Quantum Many Particle Systems in Ring-Shaped Optical Lattices

In the present work we demonstrate how to realize a 1D closed optical lattice experimentally, including a tunable boundary phase twist. The latter may induce “persistent currents,” visible by studying the atoms’ momentum distribution. We show how important phenomena in 1D physics can be studied by physical realization of systems of trapped atoms in ring-shaped optical lattices.
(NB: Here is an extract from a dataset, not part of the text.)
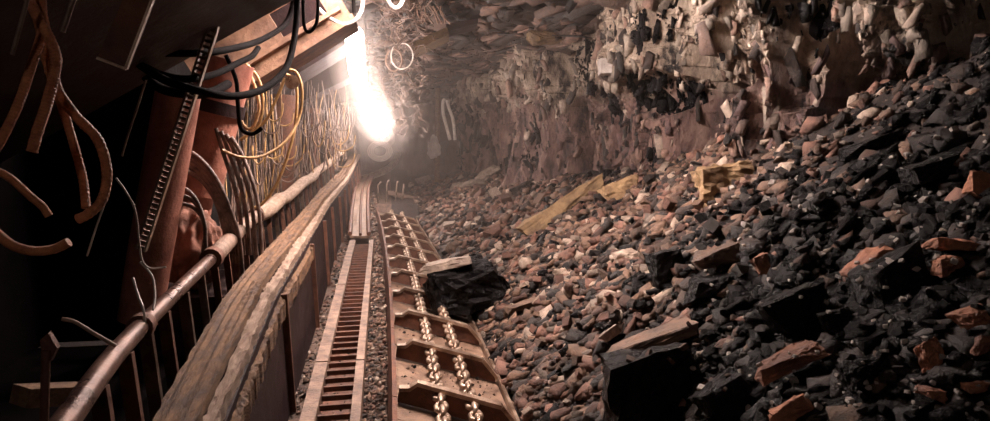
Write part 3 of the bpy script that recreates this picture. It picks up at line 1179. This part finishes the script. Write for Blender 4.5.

A mixture of bosonic and/or fermionic atoms can be loaded into the lattice, realizing a generic quantum system of many interacting particles.

Figure 1

The optical potential resulting from the interference of a plane wave with an LG mode with $L=14$, $p=0$. For $p\ne 0$ the potential is virtually unaltered.

Figure 2

Interference pattern for condensates released by the lattice (1), obtained resorting to the analog of light diffraction from a circular grating [19]. The figures show the square of the order parameter $|\psi (k_x,k_y){|}^2=|{\psi }_0(k_x,k_y){\Sigma }_{j=0}^{L-1}\cos \{i[k_x\cos (2\pi j/L)+k_y\sin (2\pi j/L)+{\varphi }_j]\}{|}^2$. On the left ${\varphi }_j=0$ for all the condensates; on the right the atoms move along the ring with velocity $\propto \nabla \varphi$; the interference pattern reflects a loss of matter at the trap center caused by centrifugal effects.

Figure 3

The zero temp. momentum distribution for fermions with Hubbard dynamics is presented: $|\Psi (k_x,k_y){|}^2\propto |w(k_x,k_y){|}^2{\Sigma }_{i,j}{e}^{i\mathbf{k}·({\mathbf{x}}_i-{\mathbf{x}}_j)}{\Sigma }_{k_{\varphi }}{e}^{i{k}_{\varphi }({\varphi }_i-{\varphi }_j)}⟨n_{k_{\varphi }}⟩$; $\mathcal{N}/L=32/16$ ($\mathcal{N}/L=1$ is the less advantageous case to discern the effects of $\Phi$ at finite size, since the metal-insulator transition strongly suppresses $D_c$ [34]); $⟨n_{k_{\varphi }}⟩$ is calculated perturbatively at second order in $U/t$. For $\Phi =0$ (left), $k_{\varphi }=\{-\pi (\mathcal{N}-1)/L\dots \pi (\mathcal{N}-1)/L\}$. For $\Phi \ne 0$, $k_{\varphi }=\{-\pi (\mathcal{N}-1)/L+\Phi /L\dots \pi (\mathcal{N}-1)/L+\Phi /L\}$; the asymmetry in $|\Psi (k_x,k_y){|}^2$ is due to the offset of $⟨n_{k_{\varphi }}⟩$ caused by $\Phi$.